Film review: Child 44
Cert 15 | ★☆☆☆☆
According to Child 44, post-war Soviet Russia is a place where the walls have ears and the woods have marauding killers addicted to the blood of children. Little rings true in this collage of Cold War nightmares, but nothing offends reality quite as much as the absurd Reeushyan icksshyents adopted by the cast. Tom Hardy, Gary Oldman and Noomi Rapace are all made to look ridiculous as they contort their mouths around syllable after syllable of Russglish: “Why you say theeess to me,” implores Hardy, doing his best impression of a broken hearted husband but sounding more like Borat.
Hardy plays Second World War veteran Leo Demidov, who was orphaned during Stalin’s Dekulakization programme. Having proved himself during the war, he enters the secret service where he acts as an enforcer, rooting out and interrogating supposed dissidents.
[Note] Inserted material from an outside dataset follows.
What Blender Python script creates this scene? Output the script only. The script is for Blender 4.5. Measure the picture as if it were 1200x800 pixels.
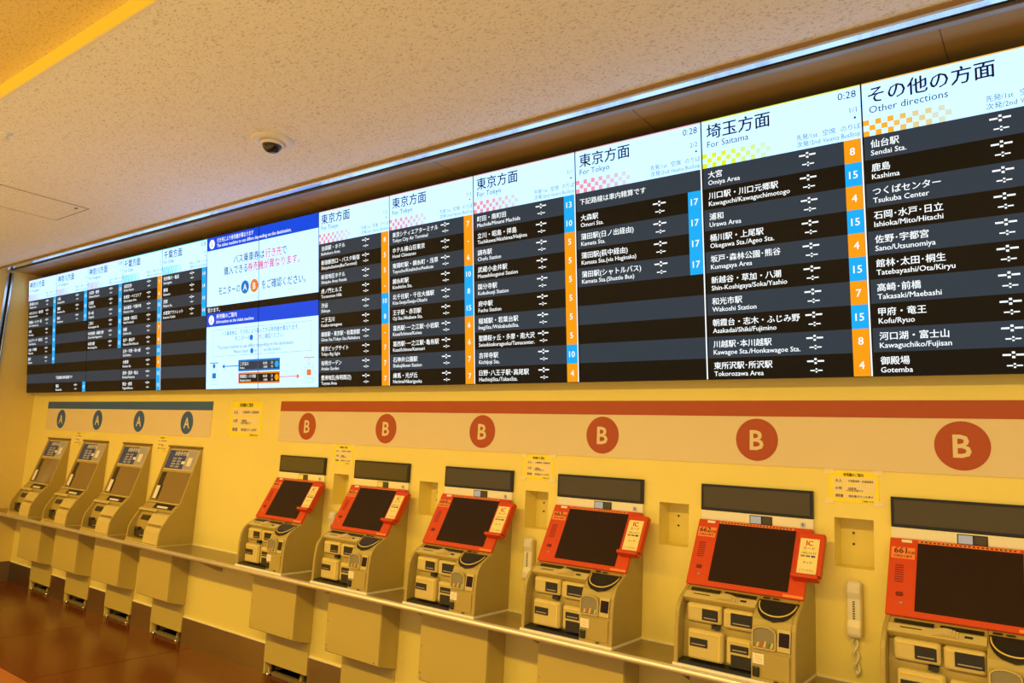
import bpy, bmesh, math, random
from mathutils import Matrix, Vector
random.seed(7)
for o in list(bpy.data.objects): bpy.data.objects.remove(o)
SC = bpy.context.scene
COL = SC.collection

# ------------------------------------------------------------------ camera
def cam_axes(yaw, pitch, roll):
    cy, sy, cp, sp = math.cos(yaw), math.sin(yaw), math.cos(pitch), math.sin(pitch)
    f = Vector((sy*cp, cy*cp, sp)); r = Vector((cy, -sy, 0)); u = r.cross(f)
    c, s = math.cos(roll), math.sin(roll)
    return c*r + s*u, -s*r + c*u, f
cr, cu, cf = cam_axes(-0.6451, 0.1483, 0.0495)
cd = bpy.data.cameras.new('camera'); cam = bpy.data.objects.new('camera', cd); COL.objects.link(cam)
m = Matrix((cr, cu, -cf)).transposed().to_4x4(); m.translation = Vector((8.808, -3.204, 1.569))
cam.matrix_world = m
cd.sensor_width = 36; cd.lens = 865.51/1200*36; cd.clip_start = 0.05
SC.camera = cam

# ------------------------------------------------------------------ light and exposure
WARM = (1.0, 0.66, 0.12)
w = bpy.data.worlds.new('world'); SC.world = w; w.use_nodes = True
bg = w.node_tree.nodes['Background']; bg.inputs[0].default_value = (.95, .84, .66, 1); bg.inputs[1].default_value = 0.54
def area(name, loc, rot, sx, sy, power, col=WARM):
    l = bpy.data.lights.new(name, 'AREA'); l.shape = 'RECTANGLE'; l.size = sx; l.size_y = sy; l.energy = power; l.color = col
    o = bpy.data.objects.new(name, l); COL.objects.link(o); o.location = loc; o.rotation_euler = rot
    return o
SC.view_settings.view_transform = 'Standard'; SC.view_settings.look = 'None'
SC.view_settings.exposure = 0.0; SC.view_settings.gamma = 1.0; SC.view_settings.use_curve_mapping = False

# ------------------------------------------------------------------ constants (metres)
PW = 0.684; PH = 1.1955; TILT = 0.1077; ZD = 1.9357      # monitor pitch, height, lean, bottom edge
YW = 0.0958                                              # front of the back wall
XL = -0.035                                              # left wall
ZS = 0.7355; YS = -0.209                                 # counter top and its front edge
ZC = 3.206                                               # ceiling
SP = 0.78126
XA = [0.6964 + SP*k for k in range(4)]
XB = [4.5854 + SP*k for k in range(6)]
XR = 12.0

# ------------------------------------------------------------------ materials
def lin(c):
    return tuple((x/255/12.92 if x/255 <= .04045 else ((x/255+.055)/1.055)**2.4) for x in c)
MATS = {}
def mat(name, col, rough=.5, metal=0., var=0., vscale=8., bump=0., bscale=60., spec=.5, coat=0.):
    if name in MATS: return MATS[name]
    M = bpy.data.materials.new(name); M.use_nodes = True; nt = M.node_tree; N = nt.nodes
    b = N['Principled BSDF']
    b.inputs['Base Color'].default_value = (*col, 1); b.inputs['Roughness'].default_value = rough
    b.inputs['Metallic'].default_value = metal; b.inputs['Specular IOR Level'].default_value = spec
    b.inputs['Coat Weight'].default_value = coat
    if var or bump:
        tc = N.new('ShaderNodeTexCoord')
    if var:
        n = N.new('ShaderNodeTexNoise'); n.inputs['Scale'].default_value = vscale; n.inputs['Detail'].default_value = 6
        nt.links.new(tc.outputs['Object'], n.inputs['Vector'])
        r = N.new('ShaderNodeValToRGB')
        r.color_ramp.elements[0].position = .3; r.color_ramp.elements[1].position = .7
        r.color_ramp.elements[0].color = (*[x*(1-var) for x in col], 1)
        r.color_ramp.elements[1].color = (*[min(1, x*(1+var)) for x in col], 1)
        nt.links.new(n.outputs['Fac'], r.inputs['Fac']); nt.links.new(r.outputs['Color'], b.inputs['Base Color'])
    if bump:
        n = N.new('ShaderNodeTexNoise'); n.inputs['Scale'].default_value = bscale; n.inputs['Detail'].default_value = 4
        nt.links.new(tc.outputs['Object'], n.inputs['Vector'])
        bp = N.new('ShaderNodeBump'); bp.inputs['Strength'].default_value = bump; bp.inputs['Distance'].default_value = .004
        nt.links.new(n.outputs['Fac'], bp.inputs['Height']); nt.links.new(bp.outputs['Normal'], b.inputs['Normal'])
    MATS[name] = M
    return M
def glow(name, rgb, strength=1.0):
    if name in MATS: return MATS[name]
    M = bpy.data.materials.new(name); M.use_nodes = True
    b = M.node_tree.nodes['Principled BSDF']
    b.inputs['Base Color'].default_value = (.005, .005, .005, 1); b.inputs['Roughness'].default_value = .4
    b.inputs['Specular IOR Level'].default_value = .10
    b.inputs['Emission Color'].default_value = (*lin(rgb), 1); b.inputs['Emission Strength'].default_value = strength
    MATS[name] = M
    return M

m_wall = mat('cream_paint', (.88, .76, .23), .55, var=.03, vscale=1.5, bump=.05, bscale=150)
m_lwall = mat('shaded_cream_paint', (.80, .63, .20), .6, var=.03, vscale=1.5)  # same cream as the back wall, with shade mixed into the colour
m_sign = mat('pale_sign_vinyl', (.76, .64, .42), .5, var=.015, vscale=3)
m_stripeB = mat('rust_red_vinyl', lin((172, 72, 26)), .5, var=.03)
m_stripeA = mat('slate_blue_vinyl', lin((44, 92, 160)), .5, var=.03)
m_steel = mat('brushed_steel', (.48, .40, .28), .32, 1., var=.12, vscale=2., bump=.08, bscale=300)
m_counter = mat('counter_laminate', (.27, .20, .08), .28, 0, var=.06, vscale=5)
m_nose = mat('counter_edge_steel', (.92, .86, .70), .35, .6)
m_cab = mat('cabinet_grey_enamel', (.58, .47, .14), .45, var=.02, vscale=4)
m_body = mat('machine_beige_enamel', (.44, .345, .10), .42, var=.02, vscale=6)
m_bodyA = mat('older_machine_enamel', (.44, .335, .085), .40, var=.03, vscale=6)
m_pod = mat('pod_light_plastic', (.64, .53, .21), .35)
m_podrim = mat('pod_yellow_rim', (.80, .64, .16), .35)
m_plinth = mat('white_sealant', (.90, .87, .78), .5)
m_black = mat('black_plastic', (.012, .011, .010), .3)
m_dark = mat('dark_recess', (.02, .016, .012), .6)
m_screen = mat('screen_glass_off', (.026, .013, .008), .2, spec=.2)
m_glassup = mat('upper_screen_glass', (.085, .072, .036), .16, spec=.35)
m_red = mat('orange_red_enamel', lin((208, 66, 16)), .35, var=.02)
m_reddark = mat('dark_red_plastic', lin((120, 20, 14)), .4)
m_chrome = mat('polished_steel', (.88, .86, .82), .12, 1., var=.02)
m_white = mat('white_plastic', (.85, .84, .80), .4)
m_ivory = mat('ivory_handset_plastic', (.80, .76, .62), .35)
m_paper = mat('white_paper', (.86, .84, .80), .6)
m_yellow = mat('yellow_paper', (.98, .84, .015), .55, var=.03)
m_orange_st = mat('orange_sticker', lin((245, 140, 70)), .5)
m_ink = mat('black_ink', (.02, .018, .016), .6)
m_redink = mat('red_ink', lin((190, 25, 20)), .6)
m_brass = mat('key_lock_metal', (.6, .58, .5), .3, 1.)
m_blueinfo = mat('blue_print', lin((40, 70, 150)), .25)
m_silver = mat('silver_trim', (.80, .80, .80), .22, 1., var=.1, vscale=3)
m_gap = mat('black_gap', (.01, .009, .008), .7)
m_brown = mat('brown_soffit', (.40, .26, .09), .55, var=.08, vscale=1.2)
m_lip = mat('bronze_lip', (.36, .30, .24), .4, .6)
m_coin = mat('coin_metal', (.75, .72, .66), .25, 1.)
m_green = mat('green_ticket', lin((100, 135, 80)), .5)
m_pink = mat('red_ticket', lin((185, 105, 70)), .5)
m_skirt = mat('dark_brown_skirting', (.16, .10, .055), .35, var=.1, vscale=3)

# ceiling board with dark fissures
def ceiling_material(name, c0, c1):
    M = bpy.data.materials.new(name); M.use_nodes = True; nt = M.node_tree; N = nt.nodes; L = nt.links
    b = N['Principled BSDF']; b.inputs['Roughness'].default_value = .85
    tc = N.new('ShaderNodeTexCoord')
    mp = N.new('ShaderNodeMapping'); mp.inputs['Scale'].default_value = (1, 1.7, 1); L.new(tc.outputs['Object'], mp.inputs['Vector'])
    n = N.new('ShaderNodeTexNoise'); n.inputs['Scale'].default_value = 75; n.inputs['Detail'].default_value = 3; n.inputs['Distortion'].default_value = .9
    L.new(mp.outputs['Vector'], n.inputs['Vector'])
    r = N.new('ShaderNodeValToRGB'); e = r.color_ramp.elements
    e[0].position = .36; e[0].color = (*c0, 1); e[1].position = .43; e[1].color = (*c1, 1)
    L.new(n.outputs['Fac'], r.inputs['Fac']); L.new(r.outputs['Color'], b.inputs['Base Color'])
    bp = N.new('ShaderNodeBump'); bp.inputs['Strength'].default_value = .8; bp.inputs['Distance'].default_value = .004
    L.new(r.outputs['Color'], bp.inputs['Height']); L.new(bp.outputs['Normal'], b.inputs['Normal'])
    return M
m_ceil = ceiling_material('fissured_ceiling_board', (.62, .62, .62), (.90, .93, .96))
m_coffer = ceiling_material('cove_glow_coffer_board', (.62, .48, .20), (.84, .68, .30))  # same board, with the cove's orange glow mixed into its colour
def granite(name, c1, c2, rough):
    M = bpy.data.materials.new(name); M.use_nodes = True; nt = M.node_tree; N = nt.nodes; L = nt.links
    b = N['Principled BSDF']; b.inputs['Roughness'].default_value = rough
    tc = N.new('ShaderNodeTexCoord')
    v = N.new('ShaderNodeTexNoise'); v.inputs['Scale'].default_value = 140; v.inputs['Detail'].default_value = 6
    L.new(tc.outputs['Object'], v.inputs['Vector'])
    r = N.new('ShaderNodeValToRGB'); e = r.color_ramp.elements
    b.inputs['Specular IOR Level'].default_value = .3
    e[0].position = .35; e[0].color = (*c1, 1); e[1].position = .68; e[1].color = (*c2, 1)
    L.new(v.outputs['Fac'], r.inputs['Fac']); L.new(r.outputs['Color'], b.inputs['Base Color'])
    return M
m_tile = granite('dark_brown_granite', (.075, .016, .003), (.22, .050, .010), .2)
m_tile2 = granite('reddish_granite', (.36, .12, .03), (.52, .18, .05), .25)
m_tile3 = granite('bounce_beige_granite', (.62, .55, .45), (.80, .74, .64), .3)  # unseen concourse tiles, made pale to bounce light onto the ceiling

# ------------------------------------------------------------------ mesh helpers
def box(bm, x0, x1, y0, y1, z0, z1):
    vs = [bm.verts.new((x, y, z)) for z in (z0, z1) for y in (y0, y1) for x in (x0, x1)]
    for f in ((0, 1, 3, 2), (4, 6, 7, 5), (0, 4, 5, 1), (2, 3, 7, 6), (0, 2, 6, 4), (1, 5, 7, 3)):
        bm.faces.new([vs[i] for i in f])
def quad(bm, pts): bm.faces.new([bm.verts.new(p) for p in pts])
def slab(bm, x0, x1, P0, P1, d0, d1, xt=None):
    """box on the sloped line P0 (upper) -> P1 (lower), both (y, z); d along the outward normal"""
    ty, tz = P1[0]-P0[0], P1[1]-P0[1]; L = math.hypot(ty, tz); ny, nz = tz/L, -ty/L
    if ny > 0: ny, nz = -ny, -nz
    vs = []
    for d in (d0, d1):
        for (y, z), xx in ((P0, xt or (x0, x1)), (P1, (x0, x1))):
            for x in xx: vs.append(bm.verts.new((x, y+ny*d, z+nz*d)))
    for f in ((0, 1, 3, 2), (4, 6, 7, 5), (0, 4, 5, 1), (2, 3, 7, 6), (0, 2, 6, 4), (1, 5, 7, 3)):
        bm.faces.new([vs[i] for i in f])
def extrude_x(bm, prof, x0, x1):
    a = [bm.verts.new((x0, y, z)) for y, z in prof]; b = [bm.verts.new((x1, y, z)) for y, z in prof]
    bm.faces.new(a); bm.faces.new(b[::-1]); n = len(prof)
    for i in range(n): bm.faces.new((a[i], b[i], b[(i+1) % n], a[(i+1) % n]))
def extrude_y(bm, prof, y0, y1):
    a = [bm.verts.new((x, y0, z)) for x, z in prof]; b = [bm.verts.new((x, y1, z)) for x, z in prof]
    bm.faces.new(a); bm.faces.new(b[::-1]); n = len(prof)
    for i in range(n): bm.faces.new((a[i], b[i], b[(i+1) % n], a[(i+1) % n]))
def disc(bm, cx, cz, r, y0, y1, n=40): extrude_y(bm, [(cx+r*math.cos(2*math.pi*i/n), cz+r*math.sin(2*math.pi*i/n)) for i in range(n)], y0, y1)
def lathe(bm, prof, c, n=32):
    rings = []
    for r_, z in prof:
        rings.append([bm.verts.new((c[0]+r_*math.cos(2*math.pi*i/n), c[1]+r_*math.sin(2*math.pi*i/n), c[2]+z)) for i in range(n)])
    for a, b in zip(rings, rings[1:]):
        for i in range(n): bm.faces.new((a[i], a[(i+1) % n], b[(i+1) % n], b[i]))
    bm.faces.new(rings[0]); bm.faces.new(rings[-1][::-1])
def tube(bm, pts, r, n=8):
    rings = []
    for i, p in enumerate(pts):
        p = Vector(p); t = (Vector(pts[min(i+1, len(pts)-1)]) - Vector(pts[max(i-1, 0)])).normalized()
        a = t.cross(Vector((0, 1, 0.01))).normalized(); b = t.cross(a)
        rings.append([bm.verts.new(p + r*(math.cos(2*math.pi*k/n)*a + math.sin(2*math.pi*k/n)*b)) for k in range(n)])
    for a, b in zip(rings, rings[1:]):
        for k in range(n): bm.faces.new((a[k], a[(k+1) % n], b[(k+1) % n], b[k]))
    bm.faces.new(rings[0]); bm.faces.new(rings[-1][::-1])
def obj(name, bm, M, parent=None, off=(0, 0, 0), bevel=0, smooth=False, seg=2):
    if any(off): bmesh.ops.translate(bm, verts=bm.verts, vec=[-x for x in off])
    bmesh.ops.recalc_face_normals(bm, faces=bm.faces)
    me = bpy.data.meshes.new(name); bm.to_mesh(me); bm.free()
    if smooth:
        for p in me.polygons: p.use_smooth = True
    me.materials.append(M)
    o = bpy.data.objects.new(name, me); COL.objects.link(o)
    if parent: o.parent = parent
    if bevel:
        b = o.modifiers.new('bevel', 'BEVEL'); b.width = bevel; b.segments = seg; b.limit_method = 'ANGLE'
    return o
def B(): return bmesh.new()
def bx(name, M, parent, dims, off=(0, 0, 0), bevel=0):
    bm = B(); box(bm, *dims); return obj(name, bm, M, parent, off, bevel)
def tag(o, label, cat, group=None):
    o['label'] = label; o['category'] = cat
    if group: o['group'] = group
    return o
def thing(name, loc, label, cat, group=None, rx=0):
    o = bpy.data.objects.new(name, None); COL.objects.link(o); o.location = loc; o.rotation_euler = (rx, 0, 0)
    o.empty_display_size = .1
    return tag(o, label, cat, group)
def struct(o): o['kind'] = 'structure'; return o
def copy_tree(o, parent=None):
    c = o.copy(); COL.objects.link(c); c.parent = parent
    for ch in list(o.children): copy_tree(ch, c)
    return c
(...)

The conflictedness with which he carries out his job doesn’t prevent him being ruthlessly efficient at it – until he’s asked to inform on his wife, Raisa (Rapace). When he fails to do so he’s banished to a grim Siberian railway town where he channels his frustration into solving a spate of child-killings brushed under the carpet by the authorities.
It’s a decent, muscular performance from Hardy, but speaking in that accent he loses access to the full range of emotions. This, along with the set (none of it was actually filmed in Russia) and the fact many of the characters look Middle-Eastern rather than Russian contribute to an overriding air of phoniness. Instead of shedding light on a shadowy society, director Daniel Espinosa peers at the darkness and imagines the worst. The result is a drab, humourless farce that’s almost as boring as it is counter-productive to the strained dialogue between East and West.